- DIRECTIONS FOR THIS TASK
Repeat the material exactly, every line of it.
----------
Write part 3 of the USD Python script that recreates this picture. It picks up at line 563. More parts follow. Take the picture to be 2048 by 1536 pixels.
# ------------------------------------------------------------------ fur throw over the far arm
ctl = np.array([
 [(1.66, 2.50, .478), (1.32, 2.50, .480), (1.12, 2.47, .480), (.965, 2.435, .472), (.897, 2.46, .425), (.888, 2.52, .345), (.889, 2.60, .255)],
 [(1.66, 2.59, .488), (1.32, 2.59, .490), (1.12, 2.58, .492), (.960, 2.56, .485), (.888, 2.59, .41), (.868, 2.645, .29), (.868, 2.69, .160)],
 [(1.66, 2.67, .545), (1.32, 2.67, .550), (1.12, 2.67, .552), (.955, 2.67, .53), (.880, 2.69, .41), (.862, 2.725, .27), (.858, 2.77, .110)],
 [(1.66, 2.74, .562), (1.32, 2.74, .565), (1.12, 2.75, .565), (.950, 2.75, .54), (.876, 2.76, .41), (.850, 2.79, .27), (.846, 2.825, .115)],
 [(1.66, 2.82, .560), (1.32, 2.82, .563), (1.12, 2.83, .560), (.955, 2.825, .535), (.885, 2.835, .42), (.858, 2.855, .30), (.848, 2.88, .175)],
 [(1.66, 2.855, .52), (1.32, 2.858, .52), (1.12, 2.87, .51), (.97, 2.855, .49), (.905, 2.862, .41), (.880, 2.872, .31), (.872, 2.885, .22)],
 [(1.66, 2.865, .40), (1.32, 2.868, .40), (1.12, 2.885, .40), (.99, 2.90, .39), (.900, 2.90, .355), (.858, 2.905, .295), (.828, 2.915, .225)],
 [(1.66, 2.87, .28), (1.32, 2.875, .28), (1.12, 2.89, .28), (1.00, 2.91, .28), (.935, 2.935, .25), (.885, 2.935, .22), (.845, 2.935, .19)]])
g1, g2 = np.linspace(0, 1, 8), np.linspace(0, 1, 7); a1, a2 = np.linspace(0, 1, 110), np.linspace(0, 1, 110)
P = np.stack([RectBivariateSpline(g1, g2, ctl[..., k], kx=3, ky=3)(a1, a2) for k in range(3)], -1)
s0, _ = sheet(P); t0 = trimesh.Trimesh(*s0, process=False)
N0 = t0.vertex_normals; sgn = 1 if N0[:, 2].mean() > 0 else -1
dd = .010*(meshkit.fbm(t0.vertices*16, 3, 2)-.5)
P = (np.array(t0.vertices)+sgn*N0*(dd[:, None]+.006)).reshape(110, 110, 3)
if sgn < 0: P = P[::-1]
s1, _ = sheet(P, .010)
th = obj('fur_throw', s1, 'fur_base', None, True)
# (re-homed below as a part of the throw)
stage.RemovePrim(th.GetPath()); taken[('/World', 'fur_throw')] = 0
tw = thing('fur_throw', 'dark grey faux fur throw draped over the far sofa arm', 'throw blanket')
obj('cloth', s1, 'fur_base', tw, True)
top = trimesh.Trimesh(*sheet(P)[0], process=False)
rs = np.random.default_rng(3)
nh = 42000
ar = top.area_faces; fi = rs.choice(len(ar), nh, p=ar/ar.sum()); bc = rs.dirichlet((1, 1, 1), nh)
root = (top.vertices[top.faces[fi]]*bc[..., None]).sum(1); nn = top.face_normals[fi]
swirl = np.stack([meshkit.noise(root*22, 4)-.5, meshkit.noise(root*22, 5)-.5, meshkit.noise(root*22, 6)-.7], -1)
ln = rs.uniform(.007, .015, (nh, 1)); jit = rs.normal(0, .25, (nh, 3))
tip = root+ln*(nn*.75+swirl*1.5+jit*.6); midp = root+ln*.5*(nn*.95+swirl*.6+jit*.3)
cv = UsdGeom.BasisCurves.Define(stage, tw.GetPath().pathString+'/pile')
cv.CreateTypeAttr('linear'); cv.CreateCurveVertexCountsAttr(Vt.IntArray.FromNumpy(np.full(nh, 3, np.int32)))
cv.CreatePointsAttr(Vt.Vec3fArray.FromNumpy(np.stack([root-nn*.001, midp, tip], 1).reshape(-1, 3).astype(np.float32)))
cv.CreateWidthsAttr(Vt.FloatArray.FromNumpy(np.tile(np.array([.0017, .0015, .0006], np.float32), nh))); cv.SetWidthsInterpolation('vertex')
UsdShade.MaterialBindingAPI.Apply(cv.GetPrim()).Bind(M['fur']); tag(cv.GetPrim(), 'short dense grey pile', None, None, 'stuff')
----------
- RESULT FOR THIS TASK
Write part 3 of the USD Python script that recreates this picture. It picks up at line 563. More parts follow. Take the picture to be 2048 by 1536 pixels.
# ------------------------------------------------------------------ fur throw over the far arm
ctl = np.array([
 [(1.66, 2.50, .478), (1.32, 2.50, .480), (1.12, 2.47, .480), (.965, 2.435, .472), (.897, 2.46, .425), (.888, 2.52, .345), (.889, 2.60, .255)],
 [(1.66, 2.59, .488), (1.32, 2.59, .490), (1.12, 2.58, .492), (.960, 2.56, .485), (.888, 2.59, .41), (.868, 2.645, .29), (.868, 2.69, .160)],
 [(1.66, 2.67, .545), (1.32, 2.67, .550), (1.12, 2.67, .552), (.955, 2.67, .53), (.880, 2.69, .41), (.862, 2.725, .27), (.858, 2.77, .110)],
 [(1.66, 2.74, .562), (1.32, 2.74, .565), (1.12, 2.75, .565), (.950, 2.75, .54), (.876, 2.76, .41), (.850, 2.79, .27), (.846, 2.825, .115)],
 [(1.66, 2.82, .560), (1.32, 2.82, .563), (1.12, 2.83, .560), (.955, 2.825, .535), (.885, 2.835, .42), (.858, 2.855, .30), (.848, 2.88, .175)],
 [(1.66, 2.855, .52), (1.32, 2.858, .52), (1.12, 2.87, .51), (.97, 2.855, .49), (.905, 2.862, .41), (.880, 2.872, .31), (.872, 2.885, .22)],
 [(1.66, 2.865, .40), (1.32, 2.868, .40), (1.12, 2.885, .40), (.99, 2.90, .39), (.900, 2.90, .355), (.858, 2.905, .295), (.828, 2.915, .225)],
 [(1.66, 2.87, .28), (1.32, 2.875, .28), (1.12, 2.89, .28), (1.00, 2.91, .28), (.935, 2.935, .25), (.885, 2.935, .22), (.845, 2.935, .19)]])
g1, g2 = np.linspace(0, 1, 8), np.linspace(0, 1, 7); a1, a2 = np.linspace(0, 1, 110), np.linspace(0, 1, 110)
P = np.stack([RectBivariateSpline(g1, g2, ctl[..., k], kx=3, ky=3)(a1, a2) for k in range(3)], -1)
s0, _ = sheet(P); t0 = trimesh.Trimesh(*s0, process=False)
N0 = t0.vertex_normals; sgn = 1 if N0[:, 2].mean() > 0 else -1
dd = .010*(meshkit.fbm(t0.vertices*16, 3, 2)-.5)
P = (np.array(t0.vertices)+sgn*N0*(dd[:, None]+.006)).reshape(110, 110, 3)
if sgn < 0: P = P[::-1]
s1, _ = sheet(P, .010)
th = obj('fur_throw', s1, 'fur_base', None, True)
# (re-homed below as a part of the throw)
stage.RemovePrim(th.GetPath()); taken[('/World', 'fur_throw')] = 0
tw = thing('fur_throw', 'dark grey faux fur throw draped over the far sofa arm', 'throw blanket')
obj('cloth', s1, 'fur_base', tw, True)
top = trimesh.Trimesh(*sheet(P)[0], process=False)
rs = np.random.default_rng(3)
nh = 42000
ar = top.area_faces; fi = rs.choice(len(ar), nh, p=ar/ar.sum()); bc = rs.dirichlet((1, 1, 1), nh)
root = (top.vertices[top.faces[fi]]*bc[..., None]).sum(1); nn = top.face_normals[fi]
swirl = np.stack([meshkit.noise(root*22, 4)-.5, meshkit.noise(root*22, 5)-.5, meshkit.noise(root*22, 6)-.7], -1)
ln = rs.uniform(.007, .015, (nh, 1)); jit = rs.normal(0, .25, (nh, 3))
tip = root+ln*(nn*.75+swirl*1.5+jit*.6); midp = root+ln*.5*(nn*.95+swirl*.6+jit*.3)
cv = UsdGeom.BasisCurves.Define(stage, tw.GetPath().pathString+'/pile')
cv.CreateTypeAttr('linear'); cv.CreateCurveVertexCountsAttr(Vt.IntArray.FromNumpy(np.full(nh, 3, np.int32)))
cv.CreatePointsAttr(Vt.Vec3fArray.FromNumpy(np.stack([root-nn*.001, midp, tip], 1).reshape(-1, 3).astype(np.float32)))
cv.CreateWidthsAttr(Vt.FloatArray.FromNumpy(np.tile(np.array([.0017, .0015, .0006], np.float32), nh))); cv.SetWidthsInterpolation('vertex')
UsdShade.MaterialBindingAPI.Apply(cv.GetPrim()).Bind(M['fur']); tag(cv.GetPrim(), 'short dense grey pile', None, None, 'stuff')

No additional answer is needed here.